Dilimize Arapçadan, Farsçadan ilk kelimeler girmeye başladığında dönemin entelektüel tepkisi ne olmuştu ya da onlar da yüzyıllardır kullandığımız Uzak Asya sözcükleri yok oluyor diye feveran etmişler miydi bilmem. Dilimiz her ne kadar İslâm ile kendini bulmuş ve zirveye ermişse de yaşam ve sözcük gibi İslami kaynaklı olmayan ama dile bir zenginlik de katacak olan kelimelere karşı gaddar olmamalıyız diye düşünüyorum. Yine aynı şekilde Batı dillerinden temellük ettiğimiz ve artistlik dışında kullanılan kültürel, bilimsel, sportif bazlı kelimelere de aynı müşfik sabrı gösterebilmeliyiz.
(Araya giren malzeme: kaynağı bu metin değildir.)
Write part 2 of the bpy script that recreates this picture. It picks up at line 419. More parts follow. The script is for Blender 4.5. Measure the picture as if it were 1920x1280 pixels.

Dilin oluşumunda ana etken, üretebilme yeteneğidir. Bir şeyi üretebiliyorsanız onun isim hakkı da sizde olur. Bu üretme kısmında ağırlık teknolojik yoğunluk, felsefe ve düşünce üretimidir. Biz işe başlangıç noktasından değil de bitiş noktasından baktığımız için doğrudan Türkçeyi yabancı dillerin boyunduruğundan kurtarmak manifestosuna sarılıyoruz. Unutmayalım ki, dilimizi bir kuşdiline çeviren ulus devlet projesi de dili yabancı dillerin tasallutundan kurtarmak vazifesiyle işe sarılmıştı. Düşünce ve felsefe dil ile üretilir, dil düşünce ve felsefe üretmez diyenler çıkacaktır belki. Bin yıllık dil birikimimiz orada duruyor. Her ne kadar akamete uğratılmış olsa da tamamen yok edilip silinemedi. Biz o dile sarılıp tekrar bir düşünce üretebilirsek, tavuk mu yumurtadan çıkar yumurta mı tavuktan meselini de aydınlığa kavuştururuz belki.